WHAT IS REQUIRED:
Copy every line of the data in which the word "Blender" occurs.

· · ·

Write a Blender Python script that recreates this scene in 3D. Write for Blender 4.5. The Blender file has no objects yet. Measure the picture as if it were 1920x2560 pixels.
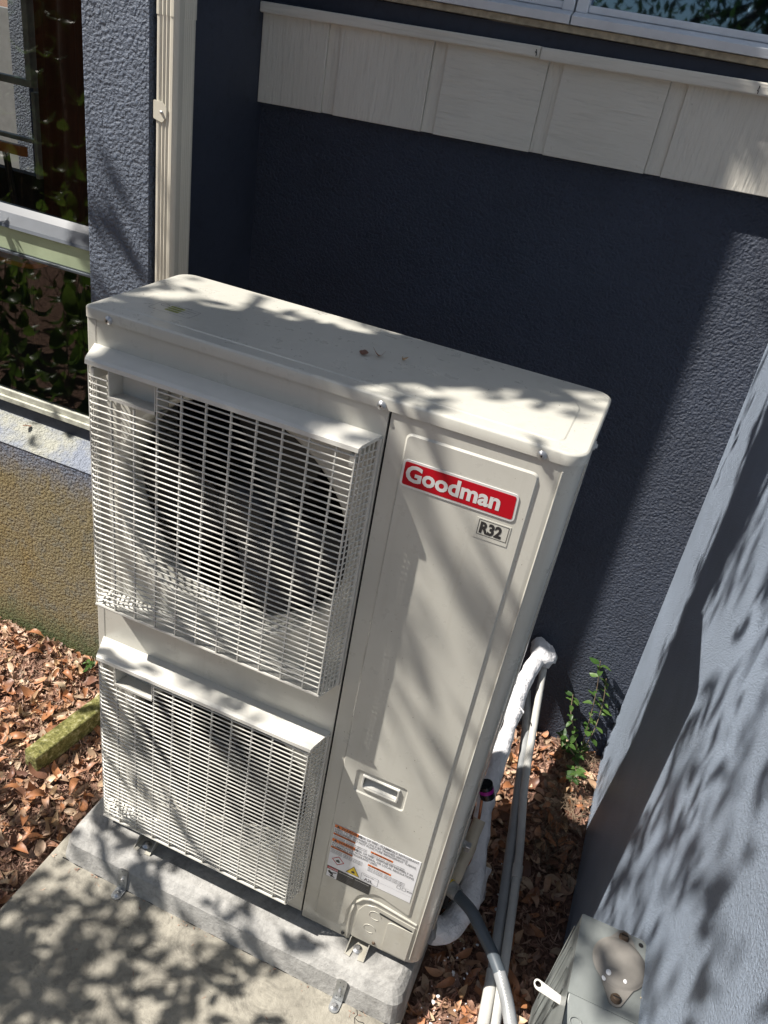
import bpy, bmesh, math, random
from mathutils import Vector, Matrix, noise
SC = bpy.context.scene
COL = SC.collection
R_ = math.radians
random.seed(11)

# ------------------------------------------------------------------ camera
cam = bpy.data.cameras.new('camera'); CAM = bpy.data.objects.new('camera', cam); COL.objects.link(CAM)
_r = Vector((0.91744533, 0.36530309, 0.15763157)); _u = Vector((-0.31751344, 0.43350539, 0.84336131)); _f = Vector((-0.23974836, 0.82378804, -0.51370614))
CAM.matrix_world = Matrix(((_r.x, _u.x, -_f.x, 0.97477), (_r.y, _u.y, -_f.y, -1.16839), (_r.z, _u.z, -_f.z, 1.966), (0, 0, 0, 1)))
cam.sensor_fit = 'VERTICAL'; cam.sensor_height = 36; cam.lens = 1981.26 / 2560 * 36
cam.clip_start = 0.02; cam.clip_end = 400
SC.camera = CAM
# ------------------------------------------------------------------ sky, sun, exposure
SUN = Vector((.57, .225, -.79)).normalized()
W = bpy.data.worlds.new("World"); SC.world = W; W.use_nodes = True
nt = W.node_tree; bg = nt.nodes['Background']
sky = nt.nodes.new('ShaderNodeTexSky'); sky.sky_type = 'NISHITA'; sky.sun_disc = False
sky.sun_elevation = math.asin(-SUN.z)
sky.sun_rotation = math.atan2(-SUN.x, -SUN.y)
sky.air_density = 1.0; sky.dust_density = 1.0
nt.links.new(sky.outputs[0], bg.inputs[0]); bg.inputs[1].default_value = 0.046
sl = bpy.data.lights.new('sun', 'SUN'); sl.energy = 5.0; sl.angle = R_(.5); sl.color = (1, .945, .87)
so = bpy.data.objects.new('sun', sl); COL.objects.link(so); so.rotation_euler = SUN.to_track_quat('-Z', 'Y').to_euler()
so.location = (-4, -2, 8)
SC.view_settings.view_transform = 'Standard'; SC.view_settings.look = 'None'
SC.view_settings.exposure = 0.88; SC.view_settings.gamma = 1
SC.view_settings.use_curve_mapping = False

# ------------------------------------------------------------------ materials
MATS = {}
def newmat(name):
    m = bpy.data.materials.new(name); m.use_nodes = True
    MATS[name] = m
    return m, m.node_tree, m.node_tree.nodes['Principled BSDF']
def ramp(nt, fac, stops):
    r = nt.nodes.new('ShaderNodeValToRGB'); e = r.color_ramp.elements
    while len(e) < len(stops): e.new(.5)
    for k, (p, c) in enumerate(stops):
        e[k].position = p; e[k].color = (*c, 1) if len(c) == 3 else c
    nt.links.new(fac, r.inputs[0]); return r.outputs[0]
def tex(nt, scale, detail=4, rough=.55, coord='Object', stretch=None, kind='noise', dist=0):
    tc = nt.nodes.new('ShaderNodeTexCoord'); src = tc.outputs[coord]
    if stretch:
        mp = nt.nodes.new('ShaderNodeMapping'); mp.inputs['Scale'].default_value = stretch
        nt.links.new(src, mp.inputs[0]); src = mp.outputs[0]
    if kind == 'noise':
        n = nt.nodes.new('ShaderNodeTexNoise'); n.inputs['Scale'].default_value = scale
        n.inputs['Detail'].default_value = detail; n.inputs['Roughness'].default_value = rough; n.inputs['Distortion'].default_value = dist
        nt.links.new(src, n.inputs[0]); return n.outputs[0]
    n = nt.nodes.new('ShaderNodeTexVoronoi'); n.inputs['Scale'].default_value = scale
    if kind == 'smooth': n.feature = 'SMOOTH_F1'
    nt.links.new(src, n.inputs[0]); return n.outputs['Distance']
def mixc(nt, fac, a, b, mode='MIX'):
    m = nt.nodes.new('ShaderNodeMix'); m.data_type = 'RGBA'; m.blend_type = mode
    for sock, v in ((m.inputs[0], fac), (m.inputs[6], a), (m.inputs[7], b)):
        if isinstance(v, (int, float)): sock.default_value = v
        elif isinstance(v, tuple): sock.default_value = (*v, 1)
        else: nt.links.new(v, sock)
    return m.outputs[2]
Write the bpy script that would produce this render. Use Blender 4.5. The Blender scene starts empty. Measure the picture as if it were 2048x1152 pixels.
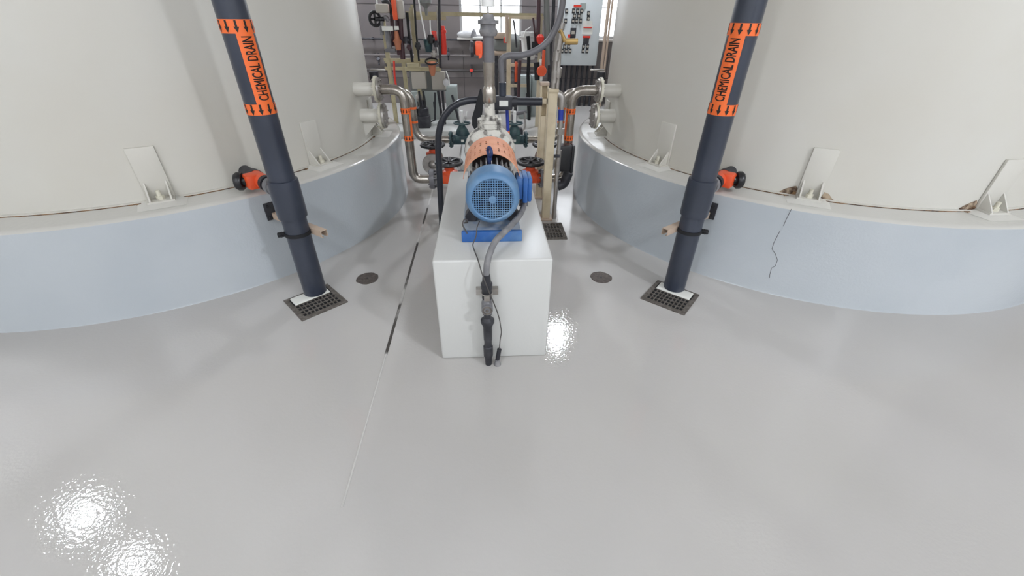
import bpy, bmesh, math, random
from mathutils import Vector, Matrix
random.seed(7)
S = 1.75
scene = bpy.context.scene
# ------------------------------------------------------------------ camera
F_PX, PITCH, ROLL, YAW = 827.5312, math.radians(33.23695), math.radians(0.87015), math.radians(-3.93548)
cp, sp, cr, sr, cy, sy = math.cos(PITCH), math.sin(PITCH), math.cos(ROLL), math.sin(ROLL), math.cos(YAW), math.sin(YAW)
YR = Matrix(((cy, -sy, 0), (sy, cy, 0), (0, 0, 1)))
fw0, r0, u0 = Vector((0, cp, -sp)), Vector((1, 0, 0)), Vector((0, sp, cp))
CR = YR @ (r0 * cr + u0 * sr); CU = YR @ (u0 * cr - r0 * sr); CF = YR @ fw0
CAM = Vector((0, 0, S))
cam = bpy.data.cameras.new('camera'); camo = bpy.data.objects.new('camera', cam); scene.collection.objects.link(camo)
cam.sensor_width = 36; cam.lens = F_PX / 2048 * 36; cam.clip_start = 0.02; cam.clip_end = 200
m = Matrix.Identity(4)
for i in range(3):
    m[i][0] = CR[i]; m[i][1] = CU[i]; m[i][2] = -CF[i]; m[i][3] = CAM[i]
camo.matrix_world = m
scene.camera = camo
def ray(px, py): return CF * F_PX + CR * (px - 1024) + CU * (576 - py)
def at(px, py, y):            # world point seen at a pixel, on the plane of depth y
    d = ray(px, py); return CAM + d * (y / d.y)
def atz(px, py, z=0.0):
    d = ray(px, py); return CAM + d * ((z - CAM.z) / d.z)
# ------------------------------------------------------------------ world, light, exposure
scene.view_settings.view_transform = 'Standard'; scene.view_settings.look = 'None'
scene.view_settings.gamma = 1; scene.view_settings.use_curve_mapping = False
scene.view_settings.exposure = -0.3
w = bpy.data.worlds.new('sky'); scene.world = w; w.use_nodes = True
bg = w.node_tree.nodes['Background']; bg.inputs[0].default_value = (0.91, 0.95, 1.0, 1); bg.inputs[1].default_value = 6.0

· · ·

TASK RESPONSE:
Write a Blender Python script that recreates this scene in 3D. Write for Blender 4.5. The Blender file has no objects yet. Measure the picture as if it were 1920x2560 pixels.
Write the bpy script that would produce this render. Use Blender 4.5. The Blender scene starts empty. Measure the picture as if it were 2048x1152 pixels.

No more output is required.